A: At Yahoo the matrix structure invested people in their products. Yahoo Sports tried to compete with ESPN, etc. and this fractured the organization. It was hard to focus central resources on a style guide. Getting 20% time on a style guide was really hard and the idea of a centralized tax was hard to push for. One style guide was the universal look and feel. Consistency without uniformity. Message Yahoo as a company without making the products the same. The second component was a design pattern library, a catalog of best practices for interaction design. Best way to do pagination or table design, etc. Parts of this are publicly available. The third part is the UI library, now YUI (and very useful), this allowed a more coherent experience.

Q: Changes in the hiring practices at Google. Are they connected to the presence of designers? Is that required for change?

A: The changes are very subtle. In UE team the point is clarifying expectations for people. And an interview process that gives the interviewer more certainty about their experience with the applicant. In the past interview scores were inconsistent based on whatever they happened to talk about. Now seeing more consistency .

V: Do people use design exercises? Engaging people in design exercises can be really handy if done well. Not just leaving them in a room but working with them to see what happens.

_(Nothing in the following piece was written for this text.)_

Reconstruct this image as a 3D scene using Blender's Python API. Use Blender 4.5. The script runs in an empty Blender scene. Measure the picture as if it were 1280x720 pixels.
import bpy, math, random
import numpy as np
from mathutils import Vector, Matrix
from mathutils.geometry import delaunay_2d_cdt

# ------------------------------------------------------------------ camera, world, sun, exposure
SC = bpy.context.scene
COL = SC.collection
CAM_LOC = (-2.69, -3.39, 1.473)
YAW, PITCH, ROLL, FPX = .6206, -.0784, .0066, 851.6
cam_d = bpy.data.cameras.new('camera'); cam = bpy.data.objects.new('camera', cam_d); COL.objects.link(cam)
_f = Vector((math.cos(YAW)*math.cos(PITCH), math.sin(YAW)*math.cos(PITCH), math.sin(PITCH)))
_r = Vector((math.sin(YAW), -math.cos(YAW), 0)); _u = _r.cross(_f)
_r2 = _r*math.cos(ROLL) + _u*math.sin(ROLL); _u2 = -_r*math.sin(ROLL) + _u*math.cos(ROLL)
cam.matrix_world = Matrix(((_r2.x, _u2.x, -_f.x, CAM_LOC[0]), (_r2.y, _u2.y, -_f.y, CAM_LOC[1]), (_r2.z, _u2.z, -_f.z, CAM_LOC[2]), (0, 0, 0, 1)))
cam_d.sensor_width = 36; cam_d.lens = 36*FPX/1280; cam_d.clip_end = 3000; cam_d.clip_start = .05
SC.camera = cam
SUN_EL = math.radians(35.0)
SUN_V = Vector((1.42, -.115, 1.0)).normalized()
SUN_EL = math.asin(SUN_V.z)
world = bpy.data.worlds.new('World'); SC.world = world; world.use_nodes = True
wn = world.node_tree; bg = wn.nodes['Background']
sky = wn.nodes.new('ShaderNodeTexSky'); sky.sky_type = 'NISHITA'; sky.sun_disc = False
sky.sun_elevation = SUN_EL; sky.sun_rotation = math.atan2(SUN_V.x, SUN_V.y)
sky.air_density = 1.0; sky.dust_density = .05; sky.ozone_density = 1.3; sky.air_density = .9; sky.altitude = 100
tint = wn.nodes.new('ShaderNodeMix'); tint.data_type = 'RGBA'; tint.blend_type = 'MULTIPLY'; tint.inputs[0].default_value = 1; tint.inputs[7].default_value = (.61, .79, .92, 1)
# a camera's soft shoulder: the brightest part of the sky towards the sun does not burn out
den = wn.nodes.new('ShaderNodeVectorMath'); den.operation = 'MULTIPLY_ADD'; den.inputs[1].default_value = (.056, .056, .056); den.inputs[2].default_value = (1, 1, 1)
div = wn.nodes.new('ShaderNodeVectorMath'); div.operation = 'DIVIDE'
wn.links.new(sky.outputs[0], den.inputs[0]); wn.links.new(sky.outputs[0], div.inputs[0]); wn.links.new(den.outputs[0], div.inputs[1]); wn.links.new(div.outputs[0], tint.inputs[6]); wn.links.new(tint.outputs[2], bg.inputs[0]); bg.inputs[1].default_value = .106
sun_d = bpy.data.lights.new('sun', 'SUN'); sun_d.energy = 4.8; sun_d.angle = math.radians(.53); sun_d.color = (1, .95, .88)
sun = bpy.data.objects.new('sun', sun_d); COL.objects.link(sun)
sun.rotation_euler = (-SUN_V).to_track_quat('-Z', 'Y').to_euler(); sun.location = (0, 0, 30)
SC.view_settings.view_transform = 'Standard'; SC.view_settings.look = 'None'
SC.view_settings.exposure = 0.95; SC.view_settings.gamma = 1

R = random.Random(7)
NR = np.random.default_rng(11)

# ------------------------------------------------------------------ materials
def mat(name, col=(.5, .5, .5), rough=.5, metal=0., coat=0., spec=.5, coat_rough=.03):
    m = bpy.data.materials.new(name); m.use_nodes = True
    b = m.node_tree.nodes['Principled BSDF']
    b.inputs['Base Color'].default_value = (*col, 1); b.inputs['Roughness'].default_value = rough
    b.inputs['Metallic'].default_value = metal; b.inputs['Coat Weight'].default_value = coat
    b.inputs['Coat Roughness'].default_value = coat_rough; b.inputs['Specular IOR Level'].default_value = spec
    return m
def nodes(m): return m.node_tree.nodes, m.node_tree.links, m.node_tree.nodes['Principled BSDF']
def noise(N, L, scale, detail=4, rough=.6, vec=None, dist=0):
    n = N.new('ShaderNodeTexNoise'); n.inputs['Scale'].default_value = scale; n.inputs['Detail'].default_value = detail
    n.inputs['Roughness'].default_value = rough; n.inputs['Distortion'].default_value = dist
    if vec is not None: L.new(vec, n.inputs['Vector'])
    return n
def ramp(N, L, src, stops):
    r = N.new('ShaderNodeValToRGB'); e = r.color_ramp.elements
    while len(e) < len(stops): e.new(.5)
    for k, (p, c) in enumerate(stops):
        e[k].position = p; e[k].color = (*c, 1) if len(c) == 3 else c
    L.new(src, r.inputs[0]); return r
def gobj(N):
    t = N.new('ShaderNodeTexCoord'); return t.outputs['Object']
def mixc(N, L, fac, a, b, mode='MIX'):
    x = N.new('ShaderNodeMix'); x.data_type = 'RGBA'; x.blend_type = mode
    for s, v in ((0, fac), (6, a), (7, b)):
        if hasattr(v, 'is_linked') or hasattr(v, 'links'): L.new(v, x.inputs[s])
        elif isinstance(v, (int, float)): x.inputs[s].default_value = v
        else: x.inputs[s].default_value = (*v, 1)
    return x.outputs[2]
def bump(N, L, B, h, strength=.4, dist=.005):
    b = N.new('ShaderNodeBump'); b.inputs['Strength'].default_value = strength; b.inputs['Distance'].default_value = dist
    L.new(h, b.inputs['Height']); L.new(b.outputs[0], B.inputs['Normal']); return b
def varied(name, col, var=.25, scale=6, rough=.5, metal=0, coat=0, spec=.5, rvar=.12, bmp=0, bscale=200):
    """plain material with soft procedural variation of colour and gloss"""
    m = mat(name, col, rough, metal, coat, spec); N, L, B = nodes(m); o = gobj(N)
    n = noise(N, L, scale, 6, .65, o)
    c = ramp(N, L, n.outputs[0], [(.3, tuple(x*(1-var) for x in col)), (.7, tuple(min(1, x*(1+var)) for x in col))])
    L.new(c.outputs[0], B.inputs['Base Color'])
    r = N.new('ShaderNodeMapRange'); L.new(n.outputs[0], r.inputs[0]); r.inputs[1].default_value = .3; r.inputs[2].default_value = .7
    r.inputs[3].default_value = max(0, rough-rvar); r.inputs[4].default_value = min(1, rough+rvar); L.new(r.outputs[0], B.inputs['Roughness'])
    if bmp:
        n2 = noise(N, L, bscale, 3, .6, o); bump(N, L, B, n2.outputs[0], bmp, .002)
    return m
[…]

A: Also had a design exercise at Yahoo. Needed something that would allow people to express what they are about. It's hard to find where people are in the spectrum. If you can't get people who can do everything get people who compliment eachother and give them flexibility.

The design exercise isn't to see if they are good but to see what they are good at.

V: What about mentoring? There are lots of young people at Google. How do you approach that?

A: It is important to set aside time for this. In programming people talk about pair programming. What about pair designing? When this happens it is often in pockets. How do you get the spread around, to facilitate communication within the team? Need to be more open and forthcoming.

V: Office hours is great. Managers have office hours to get one on one time. Put designers in a room and tell people come in and get design questions answered.

A: Office hours is part of Google's culture. It's hard to get used to a long line of people but its nice to have time blocked out.

V: Design office hours, accessibility office hours, etc. gives time for answering question.

A: Fix-its are great, where everyone drops everything to fix things. Also great is testing-on-the-toilet. When you go into bathrooms at Google you have toilets with warm seats and a screen with a video about unit-testing.

Q: What about cross-platform consistency? As you go to mobile, etc. how important is consistency.

A: There is consistency in look-and-feel and consistency in interaction. Not everything needs to look the same everywhere but it is important to find the elements that communicate things as a family.

V: That's a point about the difference between mobile and web. A spreadsheet on the phone is different. What am I doing with a spreadsheet on my phone?